Rows from a dataset:
┌──
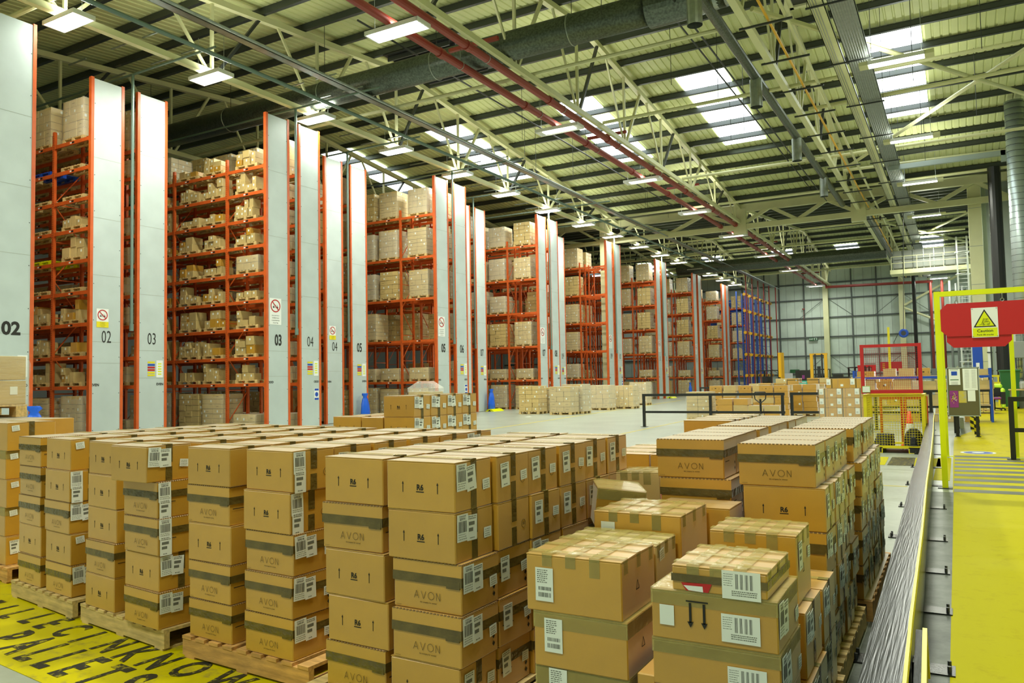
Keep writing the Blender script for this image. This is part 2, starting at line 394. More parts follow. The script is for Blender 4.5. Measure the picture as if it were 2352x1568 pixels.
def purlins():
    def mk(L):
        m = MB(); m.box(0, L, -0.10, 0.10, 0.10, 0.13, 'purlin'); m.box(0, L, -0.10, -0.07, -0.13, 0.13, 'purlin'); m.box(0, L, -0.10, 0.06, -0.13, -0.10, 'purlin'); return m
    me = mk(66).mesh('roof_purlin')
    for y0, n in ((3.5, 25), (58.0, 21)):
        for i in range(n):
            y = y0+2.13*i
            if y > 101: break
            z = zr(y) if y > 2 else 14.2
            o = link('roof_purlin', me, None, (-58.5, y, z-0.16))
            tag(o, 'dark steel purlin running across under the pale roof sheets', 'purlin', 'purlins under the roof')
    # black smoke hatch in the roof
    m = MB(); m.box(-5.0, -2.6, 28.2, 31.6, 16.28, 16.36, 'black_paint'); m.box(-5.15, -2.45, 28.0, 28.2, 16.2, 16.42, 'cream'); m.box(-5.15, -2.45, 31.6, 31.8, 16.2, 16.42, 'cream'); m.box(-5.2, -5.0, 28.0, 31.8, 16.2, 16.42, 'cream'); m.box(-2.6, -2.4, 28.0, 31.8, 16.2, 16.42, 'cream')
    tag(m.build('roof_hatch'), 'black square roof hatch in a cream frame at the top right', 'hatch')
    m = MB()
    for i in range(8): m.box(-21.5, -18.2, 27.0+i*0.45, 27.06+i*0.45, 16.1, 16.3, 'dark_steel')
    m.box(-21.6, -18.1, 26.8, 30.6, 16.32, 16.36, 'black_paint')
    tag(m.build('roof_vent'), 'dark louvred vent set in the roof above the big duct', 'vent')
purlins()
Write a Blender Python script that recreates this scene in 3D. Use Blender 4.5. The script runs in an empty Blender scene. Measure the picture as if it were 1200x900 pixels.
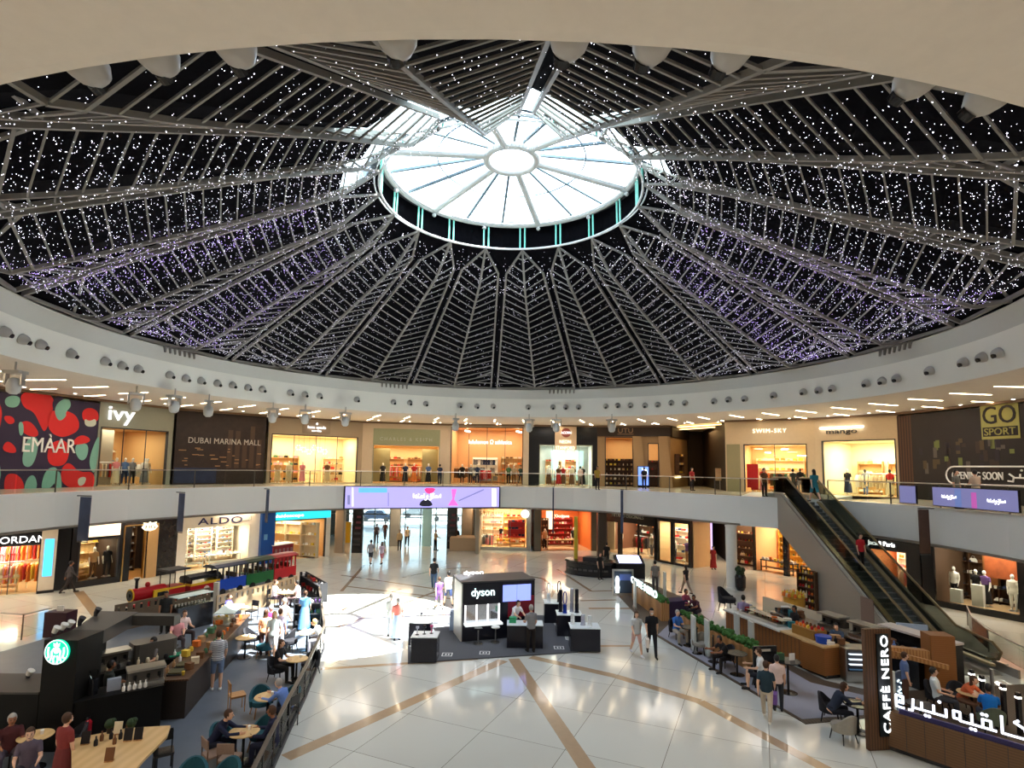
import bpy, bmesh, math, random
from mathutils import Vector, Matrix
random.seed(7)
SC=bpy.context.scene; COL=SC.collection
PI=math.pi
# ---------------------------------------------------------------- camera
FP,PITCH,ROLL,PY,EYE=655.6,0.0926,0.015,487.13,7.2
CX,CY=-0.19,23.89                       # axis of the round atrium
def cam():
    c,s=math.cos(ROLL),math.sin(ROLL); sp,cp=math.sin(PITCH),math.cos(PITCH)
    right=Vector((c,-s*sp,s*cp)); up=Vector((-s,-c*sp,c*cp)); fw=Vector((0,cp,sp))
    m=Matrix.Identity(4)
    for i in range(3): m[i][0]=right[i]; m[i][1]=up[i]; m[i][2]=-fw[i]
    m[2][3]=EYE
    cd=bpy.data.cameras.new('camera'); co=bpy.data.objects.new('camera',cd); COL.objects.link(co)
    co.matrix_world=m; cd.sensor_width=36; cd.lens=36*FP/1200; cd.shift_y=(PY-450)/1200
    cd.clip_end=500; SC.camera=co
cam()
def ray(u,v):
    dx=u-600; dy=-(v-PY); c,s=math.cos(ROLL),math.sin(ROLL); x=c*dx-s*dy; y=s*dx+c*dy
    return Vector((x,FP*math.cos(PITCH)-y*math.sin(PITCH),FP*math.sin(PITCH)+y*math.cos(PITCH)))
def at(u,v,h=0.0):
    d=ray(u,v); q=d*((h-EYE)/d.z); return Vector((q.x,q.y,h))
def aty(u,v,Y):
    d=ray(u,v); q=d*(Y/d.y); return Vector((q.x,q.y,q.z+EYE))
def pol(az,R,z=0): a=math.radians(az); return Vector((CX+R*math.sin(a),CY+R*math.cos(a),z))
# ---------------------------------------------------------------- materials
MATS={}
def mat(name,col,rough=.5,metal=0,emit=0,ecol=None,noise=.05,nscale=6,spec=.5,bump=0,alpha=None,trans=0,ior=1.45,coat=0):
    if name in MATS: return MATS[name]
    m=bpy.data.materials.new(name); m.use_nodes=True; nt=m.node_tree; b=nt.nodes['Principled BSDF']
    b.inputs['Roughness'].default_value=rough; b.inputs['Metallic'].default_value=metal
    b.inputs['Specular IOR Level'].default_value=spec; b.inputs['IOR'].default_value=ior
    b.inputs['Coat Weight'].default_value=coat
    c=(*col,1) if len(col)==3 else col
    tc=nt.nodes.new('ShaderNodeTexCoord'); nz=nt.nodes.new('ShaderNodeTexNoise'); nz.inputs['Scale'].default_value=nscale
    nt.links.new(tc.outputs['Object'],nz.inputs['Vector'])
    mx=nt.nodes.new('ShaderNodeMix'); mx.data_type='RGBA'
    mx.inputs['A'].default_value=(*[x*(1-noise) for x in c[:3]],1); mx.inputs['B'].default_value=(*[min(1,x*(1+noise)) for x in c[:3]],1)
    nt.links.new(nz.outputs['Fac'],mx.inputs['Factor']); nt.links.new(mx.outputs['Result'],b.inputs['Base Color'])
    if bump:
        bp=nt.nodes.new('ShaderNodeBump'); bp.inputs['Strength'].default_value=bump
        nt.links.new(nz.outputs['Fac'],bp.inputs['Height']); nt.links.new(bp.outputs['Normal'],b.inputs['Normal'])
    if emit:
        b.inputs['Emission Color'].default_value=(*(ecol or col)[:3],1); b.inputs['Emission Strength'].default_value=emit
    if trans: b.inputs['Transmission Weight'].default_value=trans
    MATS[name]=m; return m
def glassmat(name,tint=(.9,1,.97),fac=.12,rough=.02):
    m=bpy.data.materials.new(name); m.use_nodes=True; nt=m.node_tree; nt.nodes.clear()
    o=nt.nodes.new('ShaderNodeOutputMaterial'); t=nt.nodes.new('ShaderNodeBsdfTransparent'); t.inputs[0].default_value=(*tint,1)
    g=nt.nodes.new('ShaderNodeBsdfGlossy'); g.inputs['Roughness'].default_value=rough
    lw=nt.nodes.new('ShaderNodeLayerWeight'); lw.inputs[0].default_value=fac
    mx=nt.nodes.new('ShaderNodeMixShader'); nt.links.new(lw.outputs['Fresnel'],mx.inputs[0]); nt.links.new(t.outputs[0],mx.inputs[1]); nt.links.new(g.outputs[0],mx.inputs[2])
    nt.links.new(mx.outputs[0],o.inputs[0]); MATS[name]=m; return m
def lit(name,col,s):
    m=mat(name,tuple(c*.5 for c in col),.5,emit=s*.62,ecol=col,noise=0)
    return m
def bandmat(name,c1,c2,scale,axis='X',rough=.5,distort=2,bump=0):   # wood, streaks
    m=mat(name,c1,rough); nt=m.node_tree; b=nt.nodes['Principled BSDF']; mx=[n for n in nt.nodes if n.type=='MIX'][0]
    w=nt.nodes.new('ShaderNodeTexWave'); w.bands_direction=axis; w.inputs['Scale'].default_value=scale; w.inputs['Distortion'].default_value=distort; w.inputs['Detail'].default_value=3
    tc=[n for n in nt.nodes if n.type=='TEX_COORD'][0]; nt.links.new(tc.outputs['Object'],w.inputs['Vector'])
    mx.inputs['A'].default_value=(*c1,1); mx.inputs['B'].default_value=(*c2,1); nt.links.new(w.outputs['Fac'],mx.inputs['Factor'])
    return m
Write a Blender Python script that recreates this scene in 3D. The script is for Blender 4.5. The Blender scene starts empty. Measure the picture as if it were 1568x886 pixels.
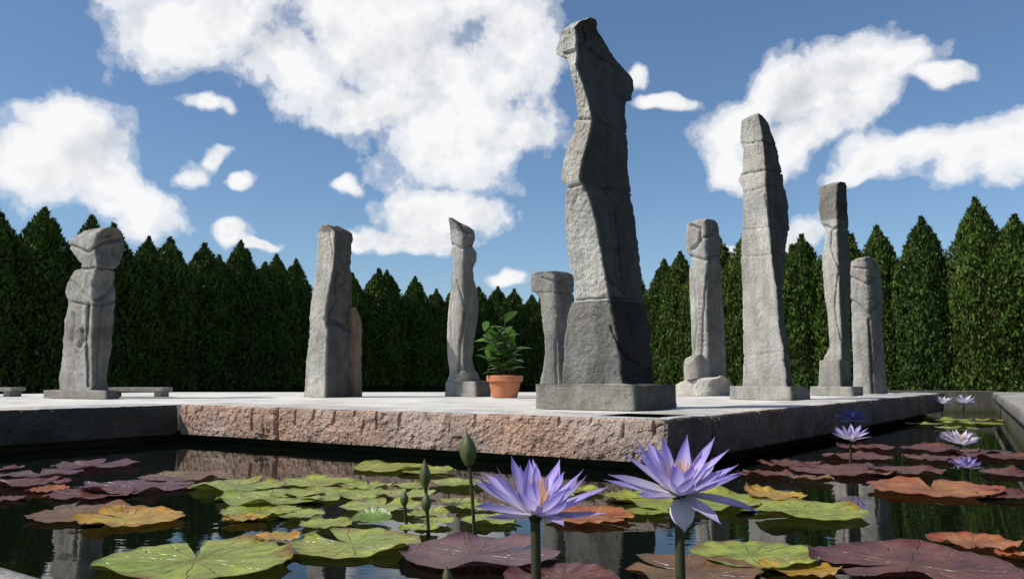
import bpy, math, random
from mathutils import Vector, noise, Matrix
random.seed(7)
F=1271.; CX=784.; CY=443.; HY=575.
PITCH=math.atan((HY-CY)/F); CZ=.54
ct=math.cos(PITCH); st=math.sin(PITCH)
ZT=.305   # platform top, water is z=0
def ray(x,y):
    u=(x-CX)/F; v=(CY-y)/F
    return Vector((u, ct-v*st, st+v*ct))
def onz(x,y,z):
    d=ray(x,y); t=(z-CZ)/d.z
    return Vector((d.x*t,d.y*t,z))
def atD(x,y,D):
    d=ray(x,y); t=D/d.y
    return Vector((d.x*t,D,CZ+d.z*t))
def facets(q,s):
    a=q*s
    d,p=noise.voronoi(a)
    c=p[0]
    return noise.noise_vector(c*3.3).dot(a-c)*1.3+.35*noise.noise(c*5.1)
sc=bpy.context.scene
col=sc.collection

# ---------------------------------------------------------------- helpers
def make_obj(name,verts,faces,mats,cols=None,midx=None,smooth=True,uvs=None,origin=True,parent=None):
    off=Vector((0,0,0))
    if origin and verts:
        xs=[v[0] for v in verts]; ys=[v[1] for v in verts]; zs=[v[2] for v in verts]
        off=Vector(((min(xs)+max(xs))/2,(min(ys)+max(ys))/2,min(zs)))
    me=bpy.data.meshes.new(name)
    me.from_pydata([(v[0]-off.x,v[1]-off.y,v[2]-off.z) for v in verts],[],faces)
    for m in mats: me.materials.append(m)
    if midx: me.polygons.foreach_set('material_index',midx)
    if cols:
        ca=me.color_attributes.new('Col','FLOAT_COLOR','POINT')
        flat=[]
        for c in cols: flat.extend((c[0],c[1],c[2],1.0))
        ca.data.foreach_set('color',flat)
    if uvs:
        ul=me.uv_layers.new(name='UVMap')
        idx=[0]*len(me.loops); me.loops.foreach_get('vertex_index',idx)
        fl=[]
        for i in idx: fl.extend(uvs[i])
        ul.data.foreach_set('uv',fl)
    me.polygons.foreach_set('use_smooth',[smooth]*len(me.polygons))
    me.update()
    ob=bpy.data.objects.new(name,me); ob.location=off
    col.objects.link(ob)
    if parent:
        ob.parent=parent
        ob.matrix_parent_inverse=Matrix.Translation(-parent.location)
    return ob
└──
REQUIRED TASK: In the material above, show every line where the word "Blender" turns up.

THE ANSWER:
Keep writing the Blender script for this image. This is part 2, starting at line 394. More parts follow. The script is for Blender 4.5. Measure the picture as if it were 2352x1568 pixels.
Write a Blender Python script that recreates this scene in 3D. Use Blender 4.5. The script runs in an empty Blender scene. Measure the picture as if it were 1200x900 pixels.
Write a Blender Python script that recreates this scene in 3D. The script is for Blender 4.5. The Blender scene starts empty. Measure the picture as if it were 1568x886 pixels.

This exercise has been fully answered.